There are numerous specific cases in which it would also simply be infeasible to ask for permission first.  Rightsholders don’t exist or can’t be identified; time is of the essence; rightsholders are too numerous to reasonably reach out to them all; the rightsholder always says no; the rightsholder bears a grudge; it would infringe other important rights, such as privacy rights of students, to ask; and so on.

And finally, allowing “permission could be received and fair use only exists if there is no permission available” would basically allow the fourth factor analysis to swallow all the other factors.  For a few years, some courts wrote opinions that way; but since the mid-90s, courts have increasingly turned back to the holistic analysis, interpreting all four factors in light of the first factor.

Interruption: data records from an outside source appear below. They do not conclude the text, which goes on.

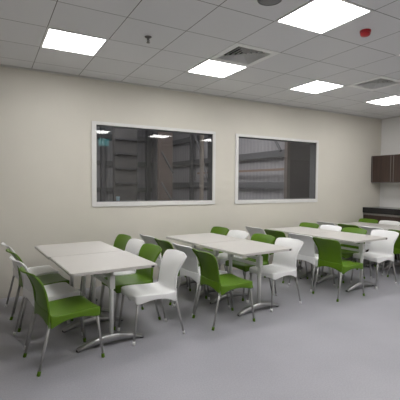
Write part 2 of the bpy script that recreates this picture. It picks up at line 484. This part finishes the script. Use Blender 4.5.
def make_table():
    root = empty('canteen_table')
    bm = bmesh.new(); rounded_slab(bm, TW / 2, TL / 2, TH - .028, TH)
    link('tabletop', bm, M['top'], root, bevel=.004)
    bm = bx(TW / 2 - .075, TW / 2 - .04, -TL / 2 - .0015, -TL / 2 + .012, TH - .026, TH - .006)
    link('edge_catch', bm, M['black'], root, bevel=.002)
    for s in (-1, 1):
        y = s * (TL / 2 - .16)
        bm = bmesh.new(); tube(bm, (0, y, .05), (0, y, TH - .045), .025, seg=20, sx=.8)
        link('post', bm, M['rail'], root, True)
        # cast foot: a low arch, deep in the middle and thin at its two tips
        bm = bmesh.new(); prev = None; n = 16; L = .315
        for k in range(n + 1):
            t = -1 + 2 * k / n; x = t * L
            top = .078 * (1 - abs(t) ** 1.6) + .030; bot = .034 * (1 - t * t) + .006
            w = .036 - .010 * abs(t)
            ring = [bm.verts.new((x, y + dy, z)) for dy, z in ((-w, bot), (w, bot), (w, top - .012), (w * .55, top), (-w * .55, top), (-w, top - .012))]
            if prev:
                for i in range(6):
                    j = (i + 1) % 6; bm.faces.new((prev[i], prev[j], ring[j], ring[i]))
            else: bm.faces.new(ring[::-1])
            prev = ring
        bm.faces.new(prev)
        foot = link('foot', bm, M['polished'], root, True)
        for e in (-1, 1):
            bm = bmesh.new(); lathe(bm, [(.019, 0), (.022, .006), (.018, .016)], 14, (e * (L - .012), y, 0))
            link('glide', bm, M['black'], foot, True)
        bm = bmesh.new(); box(bm, -.28, .28, y - .02, y + .02, TH - .046, TH - .0285)
        link('top_bracket', bm, M['rail'], root, bevel=.003)
    yy = TL / 2 - .16 - .034
    for z in (.612, .535):
        link('stretcher_rail', bx(-.014, .014, -yy - .012, yy + .012, z, z + .034), M['rail'], root, bevel=.003)
    for s in (-1, 1):
        link('post_clamp', bx(-.025, .025, s * (yy + .034) - .034, s * (yy + .034) + .034, .525, .655), M['rail'], root, bevel=.003)
    return root

# near-edge centre, rotation of the row (degrees, counter-clockwise seen from above)
ROWS = [((0.995, 3.28), 3.4), ((2.80, 3.38), 5.0), ((4.73, 3.47), 3.5), ((6.49, 3.60), 2.0)]
ROWTXT = ['leftmost table row', 'second table row', 'third table row', 'rightmost table row']
tproto = None
for r, ((ox, oy), a) in enumerate(ROWS):
    ca, sa = math.cos(R(a)), math.sin(R(a))
    for k in range(2):
        s = TL / 2 + k * (TL + .003); t = -.012 if (r == 0 and k == 1) else 0
        o = make_table() if tproto is None else copy_tree(tproto)
        tproto = tproto or o
        o.location = (ox - s * sa + t * ca, oy + s * ca + t * sa, 0); o.rotation_euler = (0, 0, R(a))
        tag(o, 'white-topped table of the %s, %s' % (ROWTXT[r], ('at the near end', 'at the end towards the long wall')[k]), 'table',
            'white canteen tables in four rows')

# ------------------------------------------------------------------ chairs
# profile of the one-piece moulded shell: x, z, half width, flange depth
PROF = [(.236, .424, .172, .050), (.225, .437, .202, .076), (.185, .443, .212, .086), (.09, .440, .214, .056), (-.02, .433, .214, .044),
        (-.10, .430, .212, .058), (-.160, .432, .208, .088), (-.188, .438, .204, .108), (-.203, .457, .198, .118), (-.208, .492, .190, .100),
        (-.214, .540, .182, .022), (-.224, .590, .180, .018), (-.242, .648, .191, .017), (-.266, .702, .212, .016), (-.298, .750, .221, .016),
        (-.328, .782, .210, .015), (-.346, .798, .172, .014)]
NU = 10
def build_shell():
    bm = bmesh.new(); n = len(PROF)
    grid = []; norms = []
    for i, (x, z, w, fl) in enumerate(PROF):
        a, b = PROF[max(0, i - 1)], PROF[min(n - 1, i + 1)]
        tan = Vector((b[0] - a[0], 0, b[1] - a[1])).normalized()
        nor = Vector((tan.z, 0, -tan.x))         # seat: up, back: towards the sitter
        if i == 0: nor = Vector((.25, 0, 1)).normalized()
        row = []
        back = max(0, min(1, (z - .46) / .1))
        for k in range(NU + 1):
            u = -1 + 2 * k / NU
            p = Vector((x, u * w, z)) + nor * ((.012 + .014 * back) * u * u)
            if i == 0: p += Vector((-.012 * abs(u) ** 3, 0, 0))
            if i == n - 1: p -= tan * (.034 * abs(u) ** 3)
            if i == n - 2: p -= tan * (.014 * abs(u) ** 4)
            row.append(bm.verts.new(p))
        grid.append(row); norms.append(Vector((.12 if i == 0 else 0, 0, 1)).normalized() if z < .515 else nor)
    for i in range(n - 1):
        for k in range(NU):
            bm.faces.new((grid[i][k], grid[i][k + 1], grid[i + 1][k + 1], grid[i + 1][k]))
    # rim turned down all round
    rim = []
    for i in range(n): rim.append((grid[i][NU], norms[i], PROF[i][3], Vector((0, 1, 0))))
    for k in range(NU - 1, -1, -1):
        rim.append((grid[n - 1][k], norms[n - 1], .014, Vector((0, (-1 + 2 * k / NU), 0))))
    for i in range(n - 2, -1, -1): rim.append((grid[i][0], norms[i], PROF[i][3], Vector((0, -1, 0))))
    for k in range(1, NU):
        u = -1 + 2 * k / NU
        rim.append((grid[0][k], norms[0], .024 + .028 * abs(u) ** 1.6, Vector((.6, 0, 0))))
    r1 = []; r2 = []
    for v, nor, d, out in rim:
        r1.append(bm.verts.new(v.co - nor * .008 + out * .003)); r2.append(bm.verts.new(v.co - nor * d + out * .006))
    m = len(rim)
    for i in range(m):
        j = (i + 1) % m
        bm.faces.new((rim[j][0], rim[i][0], r1[i], r1[j])); bm.faces.new((r1[j], r1[i], r2[i], r2[j]))
    bmesh.ops.recalc_face_normals(bm, faces=bm.faces)
    me = bpy.data.meshes.new('shell_tmp'); bm.to_mesh(me); bm.free()
    o = bpy.data.objects.new('shell_tmp', me); COL.objects.link(o)
    so = o.modifiers.new('s', 'SOLIDIFY'); so.thickness = .005; so.offset = 0
    sb_ = o.modifiers.new('d', 'SUBSURF'); sb_.levels = 2; sb_.render_levels = 2
    dg = bpy.context.evaluated_depsgraph_get()
    ev = o.evaluated_get(dg); em = bpy.data.meshes.new_from_object(ev)
    bpy.data.objects.remove(o)
    return em

def split_shell(em, name, keep):
    """one half of the moulded shell as its own mesh, keeping the smooth normals across the join"""
    vn = [Vector(v.normal) for v in em.vertices]
    ids = {}; verts = []; nrm = []; faces = []
    for p in em.polygons:
        c = p.center
        if keep(c):
            f = []
            for vi in p.vertices:
                if vi not in ids:
                    ids[vi] = len(verts); verts.append(em.vertices[vi].co[:]); nrm.append(vn[vi])
                f.append(ids[vi])
            faces.append(f)
    me = bpy.data.meshes.new(name); me.from_pydata(verts, [], faces)
    for p in me.polygons: p.use_smooth = True
    me.normals_split_custom_set_from_vertices(nrm)
    return me
shell = build_shell()
is_back = lambda c: (c.z - .462) - .9 * (c.x + .19) > 0 and c.x < -.12 and c.z > .44
seat_me = split_shell(shell, 'seat', lambda c: not is_back(c))
back_me = split_shell(shell, 'backrest', is_back)

def make_chair(kind):
    m = M[kind]
    root = empty('canteen_chair')
    for nm, me in (('seat', seat_me), ('backrest', back_me), ('rear_apron', apron_me)):
        mm = me.copy(); mm.materials.clear(); mm.materials.append(m)
        o = bpy.data.objects.new(nm, mm); COL.objects.link(o); o.parent = root
    for x0, z0, x1 in ((.196, .418, .250), (-.186, .408, -.285)):
        for s in (-1, 1):
            top = Vector((x0, s * .188, z0)); foot = Vector((x1, s * .206, 0))
            bm = bmesh.new(); tube(bm, top, foot.lerp(top, .03), .0125, .0108, seg=14)
            lg = link('leg', bm, M['alu'], root, True)
            bm = bmesh.new(); d = (foot - top).normalized()
            tube(bm, foot.lerp(top, .085), foot, .0135, .0152, seg=14)
            for v in bm.verts: v.co.z = max(0.0, v.co.z)
            link('foot_cap', bm, m, lg, True)
    return root

def rear_apron_mesh():
    """curved skirt closing the shell under the backrest, arched between the rear legs"""
    bm = bmesh.new(); prev = None; n = 14
    for k in range(n + 1):
        u = -1 + 2 * k / n
        x = -.206 + .010 * u * u; y = u * .204
        zt = .478; zb = .352 + .052 * (1 - abs(u) ** 2.2)
        ring = [bm.verts.new(p) for p in ((x, y, zt), (x - .004, y, zt - .012), (x - .009, y, zb + .01), (x - .008, y, zb), (x - .002, y, zb), (x + .004, y, zt - .01))]
        if prev:
            for i in range(6):
                j = (i + 1) % 6; bm.faces.new((prev[i], prev[j], ring[j], ring[i]))
        else: bm.faces.new(ring[::-1])
        prev = ring
    bm.faces.new(prev)
    bmesh.ops.recalc_face_normals(bm, faces=bm.faces)
    me = bpy.data.meshes.new('rear_apron'); bm.to_mesh(me); bm.free()
    for p in me.polygons: p.use_smooth = len(p.vertices) == 4
    return me
apron_me = rear_apron_mesh()
protos = {}
def chair(kind, x, y, rz, label):
    if kind not in protos: o = protos[kind] = make_chair(kind)
    else: o = copy_tree(protos[kind])
    o.location = (x, y, 0); o.rotation_euler = (0, 0, R(rz))
    tag(o, label, 'chair', '%s chairs at the canteen tables' % kind)
    return o

ORD = ['nearest the camera', 'second from near end', 'third from near end', 'nearest the long wall']
# per row and side: colours from the near end, distance along the row, sideways offset from the row's middle line, extra turn
CH = {
    (0, 'L'): (('green', 'white', 'green', 'white'), (.12, .69, 1.16, 1.67), (-.42, -.435, -.42, -.42), (6, 6, 4, 4)),
    (0, 'R'): (('white', 'green', 'white', 'green'), (.23, .70, 1.175, 1.66), (.42, .38, .39, .42), (-1, 3, 1, 2)),
    (1, 'L'): (('green', 'white', 'green', 'white'), (.16, .64, 1.12, 1.60), (-.51, -.48, -.48, -.46), (-4, 1, -2, 2)),
    (1, 'R'): (('white', 'green', 'white', 'green'), (.28, .77, 1.30, 1.82), (.355, .35, .34, .39), (2, 0, 0, 0)),
    (2, 'L'): (('green', 'white', 'green', 'white'), (.13, .64, 1.17, 1.66), (-.53, -.48, -.47, -.46), (-2, 2, -1, 1)),
    (2, 'R'): (('white', 'green', 'white', 'green'), (.24, .70, 1.170, 1.655), (.42, .30, .30, .30), (1, 0, 0, 0)),
    (3, 'L'): (('green', 'white', 'green', 'white'), (.12, .62, 1.12, 1.62), (-.47, -.46, -.46, -.45), (2, -2, 1, -1)),
    (3, 'R'): ((None, None, 'white', 'green'), (.26, .70, 1.16, 1.635), (.31, .31, .30, .30), (0, 0, 0, 0)),
}
for (r, side), (cols, ss, ts, turn) in CH.items():
    (ox, oy), a = ROWS[r]; ca, sa = math.cos(R(a)), math.sin(R(a))
    for k in range(4):
        if cols[k] is None: continue            # wholly outside the photo
        s, t = ss[k], ts[k]
        x, y = ox - s * sa + t * ca, oy + s * ca + t * sa
        rz = a + (0 if side == 'L' else 180) + turn[k]
        lab = '%s plastic chair, %s, %s side of the %s' % (cols[k], ORD[k], 'left' if side == 'L' else 'right', ROWTXT[r])
        chair(cols[k], x, y, rz, lab)

# ------------------------------------------------------------------ world, camera, colour management
w = bpy.data.worlds.new('world'); scene.world = w; w.use_nodes = True
w.node_tree.nodes['Background'].inputs[0].default_value = (.02, .02, .022, 1)
w.node_tree.nodes['Background'].inputs[1].default_value = .3

cd = bpy.data.cameras.new('camera'); cam = bpy.data.objects.new('camera', cd); COL.objects.link(cam)
yaw, pitch, roll, f = .5092, .0394, .0075, 379.2
cy, sy, cp, sp_ = math.cos(yaw), math.sin(yaw), math.cos(pitch), math.sin(pitch)
F = Vector((sy * cp, cy * cp, -sp_)); Rt = Vector((cy, -sy, 0)); U = Rt.cross(F)
R2 = Rt * math.cos(roll) + U * math.sin(roll); U2 = -Rt * math.sin(roll) + U * math.cos(roll)
cam.matrix_world = Matrix(((R2.x, U2.x, -F.x, 0), (R2.y, U2.y, -F.y, 0), (R2.z, U2.z, -F.z, CAM_H), (0, 0, 0, 1)))
cd.sensor_fit = 'HORIZONTAL'; cd.sensor_width = 36; cd.lens = f / 400 * 36
cd.clip_start = .05; cd.clip_end = 100
scene.camera = cam
vs = scene.view_settings
scene.display_settings.display_device = 'sRGB'
vs.view_transform = 'Standard'; vs.look = 'None'; vs.gamma = 1.0; vs.exposure = 1.2; vs.use_curve_mapping = False
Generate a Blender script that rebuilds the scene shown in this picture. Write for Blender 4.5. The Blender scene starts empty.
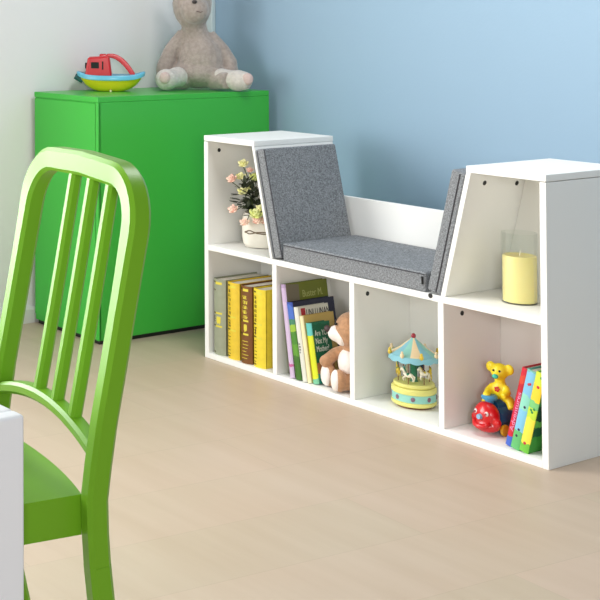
import bpy, bmesh, math, random
from mathutils import Vector, Matrix, Euler
random.seed(7)
S = bpy.context.scene
COL = S.collection
PI = math.pi
R = math.radians

# ------------------------------------------------------------------ helpers
def lin(c):
    out = []
    for v in c:
        v = v / 255.0
        out.append(v / 12.92 if v <= 0.04045 else ((v + 0.055) / 1.055) ** 2.4)
    return tuple(out) + (1.0,)

def mat(name, rgb, rough=0.5, coat=0.0, var=0.0, scale=30.0, bump=0.0, bscale=None, sheen=0.0, spec=0.5,
        metal=0.0, rgb2=None):
    m = bpy.data.materials.new(name)
    m.use_nodes = True
    nt = m.node_tree
    b = nt.nodes['Principled BSDF']
    b.inputs['Base Color'].default_value = lin(rgb)
    b.inputs['Roughness'].default_value = rough
    b.inputs['Coat Weight'].default_value = coat
    b.inputs['Coat Roughness'].default_value = 0.12
    b.inputs['Sheen Weight'].default_value = sheen
    b.inputs['Specular IOR Level'].default_value = spec
    b.inputs['Metallic'].default_value = metal
    tc = nt.nodes.new('ShaderNodeTexCoord')
    if var > 0 or rgb2:
        n = nt.nodes.new('ShaderNodeTexNoise')
        n.inputs['Scale'].default_value = scale
        n.inputs['Detail'].default_value = 4
        nt.links.new(tc.outputs['Object'], n.inputs['Vector'])
        r = nt.nodes.new('ShaderNodeValToRGB')
        r.color_ramp.elements[0].position = 0.35
        r.color_ramp.elements[1].position = 0.65
        c = lin(rgb)
        if rgb2:
            r.color_ramp.elements[0].color = c
            r.color_ramp.elements[1].color = lin(rgb2)
        else:
            r.color_ramp.elements[0].color = tuple(x * (1 - var) for x in c[:3]) + (1,)
            r.color_ramp.elements[1].color = tuple(min(1, x * (1 + var)) for x in c[:3]) + (1,)
        nt.links.new(n.outputs['Fac'], r.inputs['Fac'])
        nt.links.new(r.outputs['Color'], b.inputs['Base Color'])
    if bump > 0:
        n2 = nt.nodes.new('ShaderNodeTexNoise')
        n2.inputs['Scale'].default_value = bscale or scale
        n2.inputs['Detail'].default_value = 3
        nt.links.new(tc.outputs['Object'], n2.inputs['Vector'])
        bp = nt.nodes.new('ShaderNodeBump')
        bp.inputs['Strength'].default_value = bump
        bp.inputs['Distance'].default_value = 0.004
        nt.links.new(n2.outputs['Fac'], bp.inputs['Height'])
        nt.links.new(bp.outputs['Normal'], b.inputs['Normal'])
    return m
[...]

This court does not go into great detail about these potential social costs, or the problems with the circularity of the lost licensing revenue argument.  Instead, the Court says, of the possibility of lost licensing revenue:

The court is doubtful that any discovery to this effect will prove fruitful since the court does not consider a copyright holder to be entitled to licensing fees for fair use of his or her work.

Other Claims

The Court then makes short work of a trademark claim (no possibility of confusion, and if there were, Sony has a First Amendment defense), and a commercial misappropriation claim (the Court refused to address it because all federal law claims had been addressed).

And that’s it — this case wasn’t a hard one for the Court, and paraphrasing a famous quote — with attribution! — was fair use.  Even in a commercial work.  Even if licensing revenue was potentially lost.